▶ _Supplied data_:
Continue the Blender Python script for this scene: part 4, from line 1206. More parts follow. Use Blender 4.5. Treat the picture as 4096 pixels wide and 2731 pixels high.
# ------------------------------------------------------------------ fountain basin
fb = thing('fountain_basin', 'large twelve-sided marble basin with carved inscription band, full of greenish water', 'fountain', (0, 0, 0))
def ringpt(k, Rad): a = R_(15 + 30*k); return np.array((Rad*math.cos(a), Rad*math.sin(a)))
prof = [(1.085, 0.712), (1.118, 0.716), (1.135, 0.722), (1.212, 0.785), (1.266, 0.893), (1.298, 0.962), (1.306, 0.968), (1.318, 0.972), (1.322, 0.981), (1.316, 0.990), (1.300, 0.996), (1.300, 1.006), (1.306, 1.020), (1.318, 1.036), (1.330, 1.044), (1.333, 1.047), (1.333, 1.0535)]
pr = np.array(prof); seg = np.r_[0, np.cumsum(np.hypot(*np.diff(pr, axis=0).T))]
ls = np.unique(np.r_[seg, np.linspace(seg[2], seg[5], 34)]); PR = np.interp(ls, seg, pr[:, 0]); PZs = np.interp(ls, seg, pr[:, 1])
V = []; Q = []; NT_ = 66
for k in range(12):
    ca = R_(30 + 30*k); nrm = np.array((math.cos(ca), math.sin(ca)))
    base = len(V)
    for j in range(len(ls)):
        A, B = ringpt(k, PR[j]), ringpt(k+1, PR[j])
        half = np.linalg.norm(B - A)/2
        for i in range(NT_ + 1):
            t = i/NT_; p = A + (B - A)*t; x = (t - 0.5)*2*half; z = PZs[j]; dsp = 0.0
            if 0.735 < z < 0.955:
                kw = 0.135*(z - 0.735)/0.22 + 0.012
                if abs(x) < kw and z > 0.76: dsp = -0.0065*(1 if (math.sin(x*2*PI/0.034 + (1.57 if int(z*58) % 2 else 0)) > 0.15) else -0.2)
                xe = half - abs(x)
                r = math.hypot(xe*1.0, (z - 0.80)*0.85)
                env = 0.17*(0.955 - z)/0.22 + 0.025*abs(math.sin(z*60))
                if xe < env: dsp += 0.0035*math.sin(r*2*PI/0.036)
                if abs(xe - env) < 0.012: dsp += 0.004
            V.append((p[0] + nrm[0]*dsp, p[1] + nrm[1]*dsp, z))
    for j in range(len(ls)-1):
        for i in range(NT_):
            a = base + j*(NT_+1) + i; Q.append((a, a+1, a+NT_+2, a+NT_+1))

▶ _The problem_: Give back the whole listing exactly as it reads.

▶ _Response_:
Continue the Blender Python script for this scene: part 4, from line 1206. More parts follow. Use Blender 4.5. Treat the picture as 4096 pixels wide and 2731 pixels high.
# ------------------------------------------------------------------ fountain basin
fb = thing('fountain_basin', 'large twelve-sided marble basin with carved inscription band, full of greenish water', 'fountain', (0, 0, 0))
def ringpt(k, Rad): a = R_(15 + 30*k); return np.array((Rad*math.cos(a), Rad*math.sin(a)))
prof = [(1.085, 0.712), (1.118, 0.716), (1.135, 0.722), (1.212, 0.785), (1.266, 0.893), (1.298, 0.962), (1.306, 0.968), (1.318, 0.972), (1.322, 0.981), (1.316, 0.990), (1.300, 0.996), (1.300, 1.006), (1.306, 1.020), (1.318, 1.036), (1.330, 1.044), (1.333, 1.047), (1.333, 1.0535)]
pr = np.array(prof); seg = np.r_[0, np.cumsum(np.hypot(*np.diff(pr, axis=0).T))]
ls = np.unique(np.r_[seg, np.linspace(seg[2], seg[5], 34)]); PR = np.interp(ls, seg, pr[:, 0]); PZs = np.interp(ls, seg, pr[:, 1])
V = []; Q = []; NT_ = 66
for k in range(12):
    ca = R_(30 + 30*k); nrm = np.array((math.cos(ca), math.sin(ca)))
    base = len(V)
    for j in range(len(ls)):
        A, B = ringpt(k, PR[j]), ringpt(k+1, PR[j])
        half = np.linalg.norm(B - A)/2
        for i in range(NT_ + 1):
            t = i/NT_; p = A + (B - A)*t; x = (t - 0.5)*2*half; z = PZs[j]; dsp = 0.0
            if 0.735 < z < 0.955:
                kw = 0.135*(z - 0.735)/0.22 + 0.012
                if abs(x) < kw and z > 0.76: dsp = -0.0065*(1 if (math.sin(x*2*PI/0.034 + (1.57 if int(z*58) % 2 else 0)) > 0.15) else -0.2)
                xe = half - abs(x)
                r = math.hypot(xe*1.0, (z - 0.80)*0.85)
                env = 0.17*(0.955 - z)/0.22 + 0.025*abs(math.sin(z*60))
                if xe < env: dsp += 0.0035*math.sin(r*2*PI/0.036)
                if abs(xe - env) < 0.012: dsp += 0.004
            V.append((p[0] + nrm[0]*dsp, p[1] + nrm[1]*dsp, z))
    for j in range(len(ls)-1):
        for i in range(NT_):
            a = base + j*(NT_+1) + i; Q.append((a, a+1, a+NT_+2, a+NT_+1))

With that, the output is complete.